14. The computer storage medium of claim 9 wherein applying the transformation includes rotating the first temporal coordinates.

15. The computer storage medium of claim 9 further comprising instructions that when executed by data processing apparatus cause the data processing apparatus to perform operations comprising:

generating one or more second temporal coordinates; and

interpolating, for each of the one or more second temporal coordinates, a respective second object location coordinate,

wherein generating the animation includes drawing the one or more second object location coordinates according to the one or more respective second temporal coordinates.

16. The computer storage medium of claim 9 further comprising instructions that when executed by data processing apparatus cause the data processing apparatus to perform operations comprising receiving an input defining a rate at which the plurality of first temporal coordinates are determined.

17. A system comprising:

a device comprising a display;

an input device coupled to the device; and

one or more computers including data processing apparatus operable to interact with the device and to:

receive, from an input device, user input defining a drawing, the drawing comprising a plurality of first object location coordinates received during a time period;

record, for each first object location coordinate of the drawing, a corresponding temporal coordinate as the first object location coordinate is received from the user input device during the time period;

receive an input defining an animation period;

apply a transformation to the first temporal coordinates to provide a plurality of transformed temporal coordinates respectively corresponding to the first object location coordinates; and

periodically generate, based on the animation period, an animation of the drawing by outputting the first object location coordinates to a display according to the respective transformed temporal coordinates.
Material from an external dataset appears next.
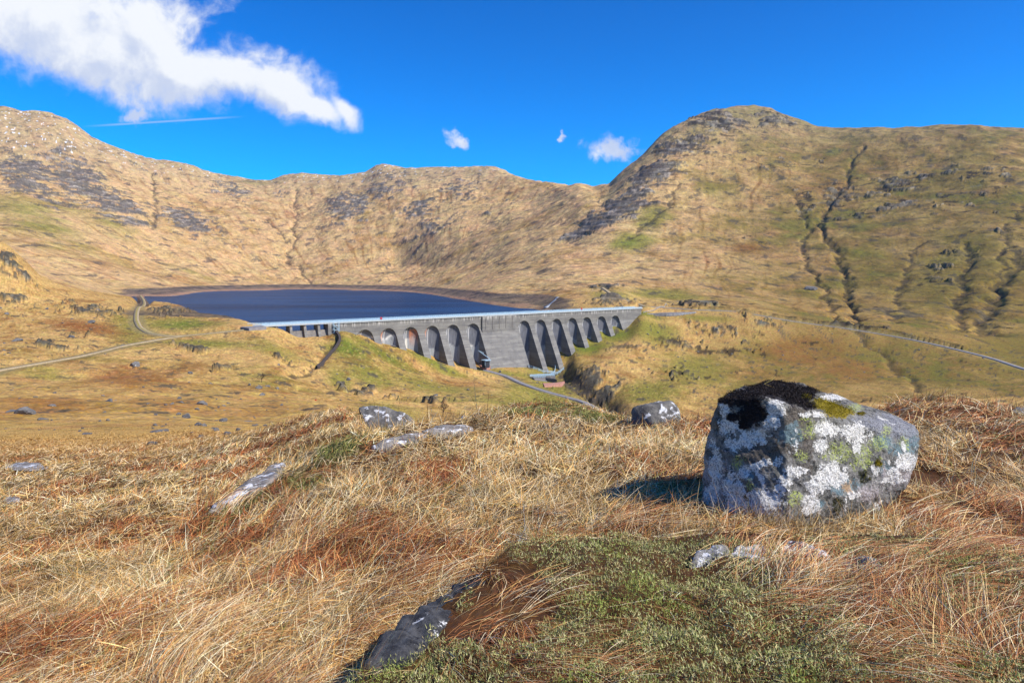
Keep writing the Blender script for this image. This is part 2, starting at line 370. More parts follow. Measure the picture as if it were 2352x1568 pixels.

18. The system of claim 17 wherein the plurality of first object location coordinates represent one or more locations in two-dimensional or three-dimensional image space.

19. The system of claim 17 wherein the transformation of the first temporal coordinates is applied in response to a user-initiated command received by the data processing apparatus.

20. The system of claim 17 wherein applying the transformation includes scaling at least one or more of the first temporal coordinates.

21. The system of claim 17 wherein applying the transformation includes translating at least one or more of the first temporal coordinates.

22. The system of claim 17 wherein applying the transformation includes rotating the first temporal coordinates.

23. The system of claim 17 further comprising:

generating one or more second temporal coordinates; and

interpolating, for each of the one or more second temporal coordinates, a respective second object location coordinate,

wherein generating the animation includes drawing the one or more second object location coordinates according to the respective second temporal coordinates.

24. The system of claim 17 further comprising receiving an input defining a rate at which the plurality of first temporal coordinates are determined.